9. The method of claim 8, wherein a tension roller deforms the shape of the belt when the backing members are retracted.

10. The method of claim 8, wherein a lever is used to simultaneously retract the multiple backing members.

11. The method of claim 10, wherein all the backing members on a photoreceptor module are retracted simultaneously.

12. A method for servicing a photoreceptor module having a photoreceptor belt, a tension roller, and multiple backing members, comprising:

retracting the multiple backing members such that the tension roller can deform the shape of the belt;

removing the photoreceptor module from inside a printing device;

servicing the module;

inserting the photoreceptor module into the printing device.

13. The method of claim 12, wherein retracting the backing members is accomplished by a single actuating mechanism.

14. The method of claim 13, wherein the mechanism is a lever.
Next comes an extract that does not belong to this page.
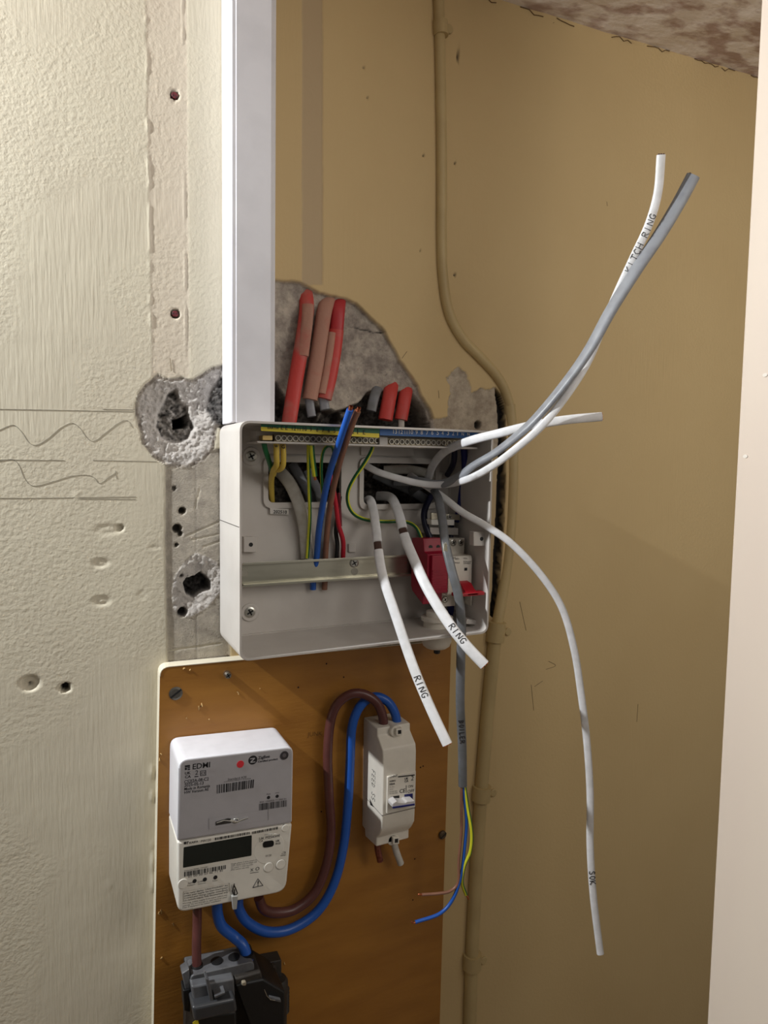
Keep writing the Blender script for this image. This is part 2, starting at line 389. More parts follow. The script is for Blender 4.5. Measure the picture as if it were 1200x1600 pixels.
# exposed patch above the right of the box
F1 = [(697, 590), (706, 580), (717, 573), (731, 583), (734, 600), (738, 612), (752, 606), (764, 608), (775, 604), (782, 622), (788, 650), (790, 705), (668, 700), (672, 656), (699, 650), (702, 622), (703, 602)]
s = sdist(F1, X, Z) + j1 * .9 + j2 * .003
a = sm(0, .001, s); grey = np.maximum(grey, a * .8); depth(.0018 + fbm(X, Z, 120, 4, 5) * .0015, a)
# strip between the box and the chased edge
s = sdist([(690, 690), (785, 690), (778, 830), (768, 990), (690, 990)], X, Z) + j1 * .2
a = sm(0, .002, s); depth(.003, a); tone2 = np.maximum(tone2, a * .7)
# chased crack along the conduit
G1 = [(774, 604), (784, 618), (790, 640), (790, 700), (790, 760), (787, 830), (783, 880), (780, 925), (775, 970), (768, 962), (772, 900), (776, 830), (779, 760), (781, 700), (779, 645)]
s = sdist(G1, X, Z) + j1 * .35
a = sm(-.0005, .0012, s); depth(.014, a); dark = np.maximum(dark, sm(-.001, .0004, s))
# round holes: px,py,radius px,depth,darkness
for px, py, rp, dp, dk in [(285, 798, 6, .012, .85), (277, 826, 7, .012, .85), (282, 834, 4, .008, .8), (276, 852, 2.6, .006, .8), (285, 957, 8, .014, .95), (102, 1075, 7.5, .014, .97), (47, 1068, 13, .0035, .12), (47, 1070, 3.5, .008, .6),
                           (272, 763, 4, .004, .7), (284, 900, 2.5, .006, .8), (748, 664, 7, .012, .95), (716, 86, 2.5, .004, .8), (711, 255, 1.8, .004, .8), (711, 430, 2.8, .004, .8), (662, 242, 1.6, .003, .7), (657, 391, 1.8, .003, .6),
                           (568, 105, 2, .002, .5), (574, 153, 2, .002, .5), (273, 148, 7, .006, .6), (274, 490, 7.5, .006, .5), (187, 825, 6, .003, .25), (357, 1028, 3, .003, .8)]:
    c = W(px, py); rr = rp * .00072 * (1 if px < 400 else 1.15); q = np.hypot(X - c.x, (Z - c.z)) + j1 * .15
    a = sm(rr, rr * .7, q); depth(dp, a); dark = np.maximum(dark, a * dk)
for px, py, a_, b_, dp in [(158, 880, 13, 8, .0028), (159, 939, 14, 9, .003), (168, 828, 22, 10, .0014), (243, 855, 9, 4, .001), (222, 930, 8, 9, .0009), (120, 775, 3, 12, -.0008), (72, 1374, 4, 5, -.001), (105, 1405, 2, 7, -.0009), (170, 1383, 3, 4, -.001)]:
    c = W(px, py); q = np.hypot((X - c.x) / (a_ * .00068), (Z - c.z) / (b_ * .00068)); Hh += sm(1.15, .5, q) * .5 * (dp * (1 - .5 * sm(.5, 0, q)) + abs(dp) * fbm(X, Z, 300, 2, 3) * .5)
# chipped plaster along the board's left edge
ch = np.exp(-((X - (W(236, 1100).x - .0)) / .002) ** 2) * sm(.1, .2, fbm(X * 0, Z, 40, 3, 2)) * sm(-.02, -.04, Z); Hh -= ch * .0022
# scratches on the grey patch
for p, q in [((292, 838), (342, 816)), ((300, 844), (342, 835)), ((318, 855), (344, 846)), ((305, 795), (312, 765)), ((262, 1018), (345, 1006))]:
    a, b = W(*p), W(*q); e = np.array([b.x - a.x, b.z - a.z]); t = np.clip(((X - a.x) * e[0] + (Z - a.z) * e[1]) / (e @ e), 0, 1)
    q = np.hypot(X - a.x - t * e[0], Z - a.z - t * e[1]); m_ = sm(.0012, .0003, q); Hh += m_ * .0006; grey *= (1 - m_ * .6)
ny, nx = X.shape
co = np.stack([X, Hh, Z], -1).reshape(-1, 3).astype(np.float32)
ii = np.arange(ny * nx).reshape(ny, nx); fc = np.stack([ii[:-1, :-1], ii[:-1, 1:], ii[1:, 1:], ii[1:, :-1]], -1).reshape(-1, 4)
me = bpy.data.meshes.new('wall_back'); me.vertices.add(len(co)); me.vertices.foreach_set('co', co.ravel())
me.loops.add(fc.size); me.loops.foreach_set('vertex_index', fc.ravel().astype(np.int32)); me.polygons.add(len(fc))
me.polygons.foreach_set('loop_start', np.arange(0, fc.size, 4, dtype=np.int32)); me.polygons.foreach_set('loop_total', np.full(len(fc), 4, dtype=np.int32))
me.update(calc_edges=True); me.validate(); me.shade_smooth()
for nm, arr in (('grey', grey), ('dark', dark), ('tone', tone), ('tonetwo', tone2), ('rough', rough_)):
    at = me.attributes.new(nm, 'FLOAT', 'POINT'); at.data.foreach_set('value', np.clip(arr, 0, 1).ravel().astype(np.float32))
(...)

15. The method of claim 12, wherein the backing members are retracted simultaneously.

16. The method of claim 15, wherein all the backing members of the photoreceptor module are retracted simultaneously.

17. A photoreceptor module, comprising:

a plurality of backing members;

a photoreceptor belt, which wraps around the backing members;

wherein the backing members are retractable such that the shape of the belt deforms enough to ease the movement of the module between surrounding modules.

18. The module of claim 17, further comprising a lever for retracting the backing members.

19. The module of claim 18, wherein the lever can be actuated to retract a plurality of the backing members simultaneously.

20. The module of claim 19, wherein the lever can be actuated to retract all of the backing members simultaneously.

21. The module of claim 19, wherein the lever must be retracted before the module may be moved out of an operating position.